The ad worked, defeating the man who would have been the first black senator from the South since Reconstruction.
Back to the positive. Rep. Nancy Pelosi of San Francisco will become the next speaker of the House, enhancing possibilities for liberal legislation.
One of the legislative priorities in her Rooseveltian first 100 days is to ban gifts from lobbyists, including free rides on corporate jets, and to require disclosure of earmarks. Her agenda also includes an increase of the paltry minimum wage. Pelosi holds out the possibility of prolabor legislation after the long union hostility of the GOP.
More good news: the 110th Congress will have progressives heading committees in the House and Senate. Among them are Rep. Henry Waxman of California of the House government committee. Waxman’s powerful legislative assaults on government will now get the attention they deserve.
Another is Rep. John Conyers of Michigan of the House judicary committee. He is one of the most radical--and justifiably angry--politicians in the country. He will make the GOP squirm.
On the Senate side, liberals will replace conservative and reactionary GOP chairs of committees. Some key liberals are Sen. Barbara Boxer of California, environment; Sen. Patrick Leahy of Vermont, judiciary; and Sen. Carl Levin of Michigan, armed services.
Another notable triumph: Bernie Sanders of Vermont who won an open seat for the U.S. Senate. Sanders proudly calls himself a democratic socialist in an era when far too many Democrats are barely distinguishable from Republicans.
And another joy: the eco-fascist Rep. Richard Pombo of Tracy, Calif., was defeated. He was a fierce foe of environmental regulations and had wanted to toss out the Endangered Species Act.

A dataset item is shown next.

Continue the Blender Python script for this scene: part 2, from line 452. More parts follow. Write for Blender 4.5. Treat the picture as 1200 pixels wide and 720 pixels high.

Nationwide, results on social issues were generally upbeat. In the abortion wars, the prochoice forces rejected an abortion ban in South Dakota. California and Oregon voters defeated a parental notification anti-abortion measure.
Arizonians turned down a proposed state constitutional amendment defining marriage as between a man and a woman. And in Missouri, voters approved a measure to allow stem cell research.
But the election also showed that Nevada is still in the Dark Ages politically, defying all national trends by electing two Bush-clone Republicans to Congress, Jon Porter from the South and Dean Heller from the North. Nevada is still a terribly conservative state.
The election of Jim Gibbons as governor is shameful. He is totally unworthy to be governor. As Dennis Myers wrote in a political analytical piece for the Reno News & Review, damaging charges against Gibbons raised “character issues” and undercut his “standing as a candidate of moral values.”
On ballot questions, Nevada voters wisely approved tougher restrictions on smoking, banning indoor smoking except in casinos.
However, they joined the phony “war on drugs” by defeating the legalization of small amounts of marijuana. Alas, puritanism still reigns in the Silver State.